Get the external envelope of the object (building, trench, site pad, parking lot, etc). This can require tracing your elements, pulling the surfaces and unioning into one, or extracting envelope elements with Revit, or otherwise sampling.
Ensure the perimeter shape is at the elevation you want. Sometimes when locating stuff the shape is just drawn in plan at elevation “0”, or otherwise out of sorts. If you have variable depth basements or stepped foundations this can get tricky.
Extract the topography triangles, and then convert to 9 number sequences of X1, Y1, Z1, X2, Y2, Z2, X3, Y3, Z3, and flatten the list. Use the flat list of doubles to convert to a voxel model representing your topography. Use VASA’s expand along Z to get a solid below the terrain top.

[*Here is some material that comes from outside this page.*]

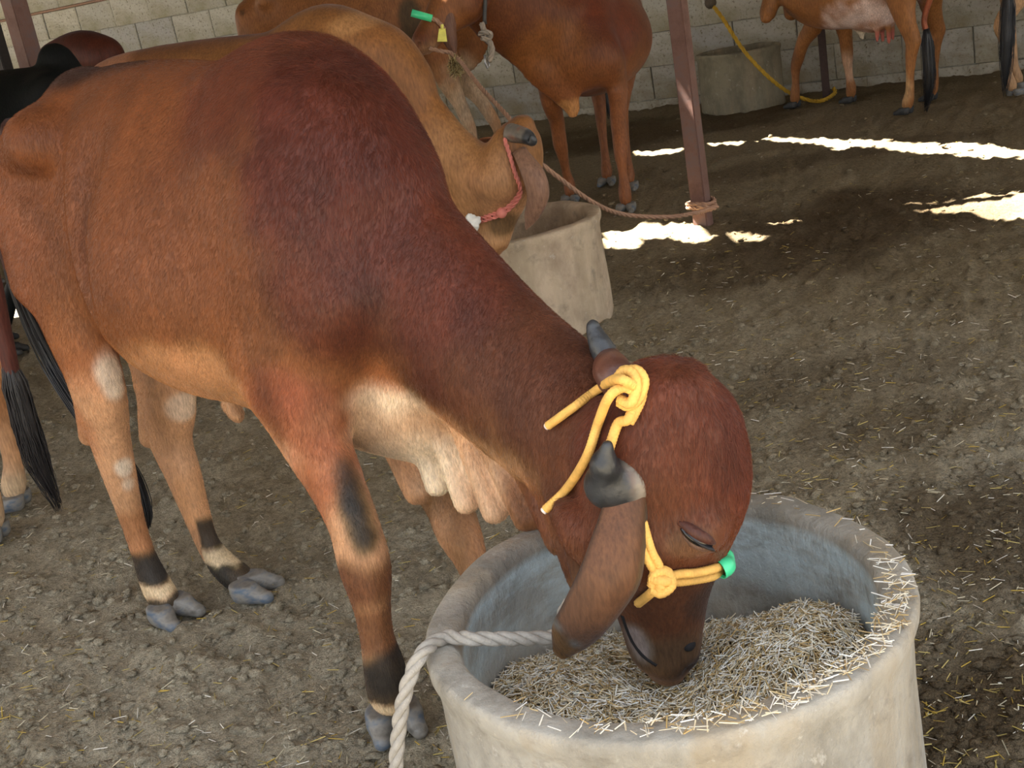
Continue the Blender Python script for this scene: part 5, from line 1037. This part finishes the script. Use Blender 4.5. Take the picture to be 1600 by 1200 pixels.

Extract the bounding box of the topography element and get the elevation of the maximum point. Get the difference from that and the lowest point of the excavation. The resulting double is the most change in elevation you could have on site by digging to your excavation depth.
At this point we will take the excavation slope factor (1/5, 5/1, etc. - you have this as an inout right?) and multiply by the maximum excavation distance to get the maximum horizontal offset from the excavation surface.
Take the perimeter excavations shapes and offset them by the resulting maximum offset using PolyCurve.OffsetMany. Typically I discard all but the largest of these (List.MaximumItemByKey, Surface.Patch, and Surface.Area), but depending on your excavation method you may need to maintain things.
Raise the elevation of the offset polycurves by the maximum excavation distance (step 4), and loft the offset curves into a solid. This is the ‘worst case’ shape for excavation, but it extends above the topography.
In theory you can take the solid union of the excavation shapes and the topography solid, but that often results in geometry errors as @GavinCrump mentioned due to the conversion of mesh topography to solids, or even Toposolid topography from Revit’s geometry engine to anything else (yes, I have seen cases where Rhino and AutoCAD fail there too). So instead of trying for boolean operations we move into an all VASA solution, and convert the excavation solids into a single VASA model, and union that with the topography.
Now just count the number of filled voxels (CountFilled) and multiply that by the volume of a voxel. The resulting number is a reasonable extraction for the amount of earth to pull out of the site.
As long as you aren’t expecting an analysis which gets to the level of ‘how many grains of sand’ then this same method can also be used for quantification of variable soil types (voxel model for each strata of soil), cut/fill minimization (fill is offset the same but shifted down instead of up), road planning, and (so far) everything I have been asked to review in the context of earthwork efforts.
Hi,
Paragraph 3 is really not easy to understand
(the principle of vasa is to match a shape with a smaller object (cube, triangle))???
(a bit like integration with strips, but in 3D)
There is a node called something like ‘VoxelModel.ByTrianglesAsNineNumbers’. It takes a flat list of XYZ values in the sequence of the points which make up the triangle. 3 points, 3 values per point, 9 values total.
So if you take the topography
Isolate the top faces (which will be triangles)
for each triangle, extract the points in order
For each point, extract the X, Y, and Z values and put each into a flat list
That flat list goes into the VASA node.
Works with Dynamo core and therefore every Dynamo type - Civil 3D, Revit, Alias, Forma, etc..
Thank you, I don’t have the right method for retrieving the triangles, I think.
The face seems to be composed of four triangles (is this face a polysurface?)
It’s definitely not flat.
Hard to say without being able to see the context - does the geometry of the surface you’re passing look like the topo? Does DisplayVoxels produce something which looks like that?
If I recall correctly I was pulling the Toposolid’s top face as a mesh somehow ( HostObjectUtils.GetTopFaces? SlabShapeEditor? Something in the TopoSolid class?)